BERLIN taz | Es war ein kurzer, aber wichtiger Moment der Wahrheit: Die Moskauer Zeitung Komsomolskaja Prawda veröffentlichte am Montagabend im Internet eine offizielle Bilanz des russischen Verteidigungsministeriums über die eigenen Verluste in der Ukraine. 9.861 Tote und 16.150 Verwundete nannte der kurze Bericht, der schnell von der Webseite entfernt wurde. Es sind zwar weniger Opfer als von der Ukraine bisher behauptet, aber dennoch viel mehr, als Russland selbst jemals zugegeben hat.

„Wow“, kommentierte auf Twitter der US-Militärexperte Charles Lister. „Das sind ungefähr 1.000 Verluste pro Tag. Dies sind atemberaubende, absolut beispiellose Zahlen, und sie zeigen, wie unhaltbar Putins Invasion geworden ist, zumindest in ihrer aktuellen Form.“ Manche Gründe sind bekannt: Russische Panzerkolonnen wurden ohne Nachschub und Absicherung losgeschickt und dezimiert; es gab keine Koordination zwischen russischen Boden- und Luftstreitkräften und keine Vorbereitung darauf, dass der Gegner sich wehren würde.

US-Offiziersveteran Mark Hertling deutet auch auf die Beschaffenheit russischer Panzer, die er „Streichholzschachteln“ nennt: Drinnen sitzen die Soldaten auf engem Raum direkt neben ihrer Munition. Bei Beschuss von außen explodiert drinnen alles und die Besatzung verbrennt. Die vielen panzerbrechenden Waffen aus den USA und Großbritannien waren offensichtlich sehr effektiv, und die Lieferungen werden ausgeweitet.

Der Krieg ist jetzt fast vier Wochen alt, aber seit der ersten Woche verzeichnet Russlands Armee kaum noch Geländegewinn. Am weitesten kamen sie im Süden, wo Kampfverbände aus der Krim wichtige Küstenstädte einnahmen und nun gemeinsam mit den Donezk-Separatisten Mariupol belagern und zerstören. Der Ausgang der Schlacht um Mariupol dürfte diese erste Kriegsphase entscheiden, schätzen westliche Militärexperten.

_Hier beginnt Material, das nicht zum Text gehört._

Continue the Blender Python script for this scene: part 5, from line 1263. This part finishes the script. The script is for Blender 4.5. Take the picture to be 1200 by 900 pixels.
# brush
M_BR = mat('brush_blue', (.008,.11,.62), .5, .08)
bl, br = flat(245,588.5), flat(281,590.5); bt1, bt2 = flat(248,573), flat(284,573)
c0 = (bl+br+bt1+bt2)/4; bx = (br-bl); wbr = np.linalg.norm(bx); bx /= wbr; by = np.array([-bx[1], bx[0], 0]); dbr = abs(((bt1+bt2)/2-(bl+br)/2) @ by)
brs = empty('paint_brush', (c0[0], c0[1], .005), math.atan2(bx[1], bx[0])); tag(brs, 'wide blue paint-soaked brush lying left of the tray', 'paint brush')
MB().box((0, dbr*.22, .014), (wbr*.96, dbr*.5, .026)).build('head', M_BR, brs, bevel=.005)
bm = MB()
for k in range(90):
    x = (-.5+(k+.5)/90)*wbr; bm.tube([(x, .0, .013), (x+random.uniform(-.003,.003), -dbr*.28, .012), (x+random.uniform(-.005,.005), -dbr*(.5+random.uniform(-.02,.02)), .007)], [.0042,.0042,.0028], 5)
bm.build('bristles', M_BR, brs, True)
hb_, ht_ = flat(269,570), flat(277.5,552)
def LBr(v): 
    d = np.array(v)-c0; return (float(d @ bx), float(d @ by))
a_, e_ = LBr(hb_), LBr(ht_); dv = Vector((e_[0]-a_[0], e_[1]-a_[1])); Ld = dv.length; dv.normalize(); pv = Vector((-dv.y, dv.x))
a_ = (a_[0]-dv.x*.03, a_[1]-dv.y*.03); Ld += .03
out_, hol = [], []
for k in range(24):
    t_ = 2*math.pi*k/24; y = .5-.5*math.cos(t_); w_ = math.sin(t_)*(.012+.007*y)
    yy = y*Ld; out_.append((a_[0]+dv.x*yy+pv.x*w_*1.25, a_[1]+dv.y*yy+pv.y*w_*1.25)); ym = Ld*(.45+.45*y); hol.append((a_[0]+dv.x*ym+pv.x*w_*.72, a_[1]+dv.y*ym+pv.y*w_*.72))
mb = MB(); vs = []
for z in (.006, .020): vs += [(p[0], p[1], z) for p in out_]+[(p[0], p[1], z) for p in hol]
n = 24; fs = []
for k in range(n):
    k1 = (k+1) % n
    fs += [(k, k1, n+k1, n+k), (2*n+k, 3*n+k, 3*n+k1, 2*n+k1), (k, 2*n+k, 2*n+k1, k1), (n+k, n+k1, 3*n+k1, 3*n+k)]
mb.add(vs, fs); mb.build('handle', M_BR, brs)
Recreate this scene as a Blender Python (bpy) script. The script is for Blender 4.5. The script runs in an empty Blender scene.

Der Fall Mariupols böte Russland eine Donbass-Einkesselung

Fällt die einst 400.000 Einwohner zählende Stadt, kann Russland seine dort engagierten Kräfte einsetzen, um die ukrainischen Soldaten an der Donbassfront einzukesseln und den gesamten Donbass zu erobern, von dem die beiden Separatistenrepubliken Donezk und Luhansk bislang nur den kleineren Teil kontrollieren. Das wäre dann eine gute Ausgangsposition für Russland, um die Ukraine bei Friedensgesprächen zu einem Gebietsverzicht zu nötigen, schätzt der ukrainischstämmige US-Militärexperte Michael Kofman.

Doch scheitert die Einnahme von Mariupol, kann die Ukraine einen moralischen Sieg geltend machen. Und solange Mariupol umkämpft bleibt, bindet die Belagerung viel russische Offensivkraft. An mehreren anderen Stellen des Landes weichen die russischen Truppen seit ein paar Tagen zurück.

Versuche, von der Krim aus Richtung Odessa vorzustoßen, hat die Ukraine zurückgeschlagen. Bei Kiew, wo seit Wochen von einer bevorstehenden Umzingelung die Rede ist, konzentrieren sich die Kämpfe weiterhin auf entfernte Vorstädte. Nach Berichten vom Dienstag sollen dort wichtige russische Verbände mittlerweile umzingelt sein.

Sollte Russland tatsächlich deutlich zurückweichen müssen, rechnen US-Militärexperten damit, dass Moskau in eine Feuerpause einwilligt, vorgeblich um Fortschritte in den stockenden Friedensgesprächen mit der Ukraine zu ermöglichen. Dann würde der internationale Druck auf Kiew steigen, politische Zugeständnisse zu machen, die Moskau auf militärischem Weg nicht erzwingen konnte.

Zugleich aber würde Russland die Atempause nutzen, um seine Streitkräfte zu reorganisieren. Seine ausbleibenden Geländegewinne kompensiert Russland jetzt schon mit einer Verstärkung der Angriffe aus der Luft. Deswegen enden die meisten Kriegsprognosen in Sorge vor einer zweiten, blutigeren Kriegsphase. Mariupol könnte dann bald überall sein.